My planning for my documentary began with brainstorming. Since we only had a few days to brainstorm before submitting our pre-documentary planning, I tried to think of subjects who I could ask to be in the project as soon as possible. I eventually decided on Diego and Javier, my uncle and my cousin, to be the subjects of my documentary,
I had planned to film the interviews that next week, so that weekend I planned out some questions that I'd like to ask them.
These questions often changed as I reworded or restructured the order of them, and even on the day of shooting, I altered the questions to get better answers from the interviewees based on what they had already said in response to other questions.
That next week, there was a hurricane which meant that I wasn't able to film the interviews on the preplanned date and I had to reschedule. I ended up filming the week after that on Thursday.

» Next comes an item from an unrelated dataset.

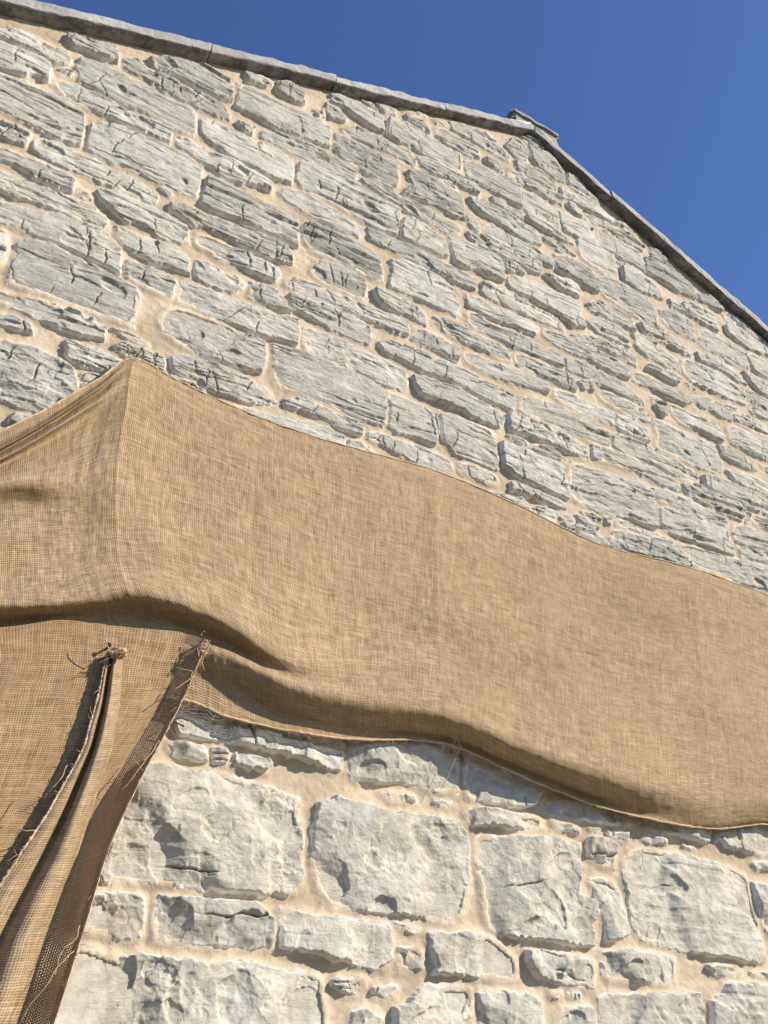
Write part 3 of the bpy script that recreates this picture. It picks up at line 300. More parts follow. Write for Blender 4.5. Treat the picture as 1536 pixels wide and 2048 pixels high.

On the day of filming was when I realized that I wouldn't be able to get as much B-roll as I thought I was going to be able to get. This became a problem as once I started editing, there were long sections of the video with no b-roll and just a still camera shot.
Despite that setback, in the interviews, I got lots of good answers from the interviewees and I felt like had a lot of material I could use from them. I felt like they both had similar yet different perspectives on almost every question so seeing the contrast while editing was interesting.
Speaking of editing, I spent the weekend after filming editing the video. Editing is something I really enjoy doing so I took my time with it, but looking back I see that I missed a lot of important elements that were needed to make my video an actual documentary.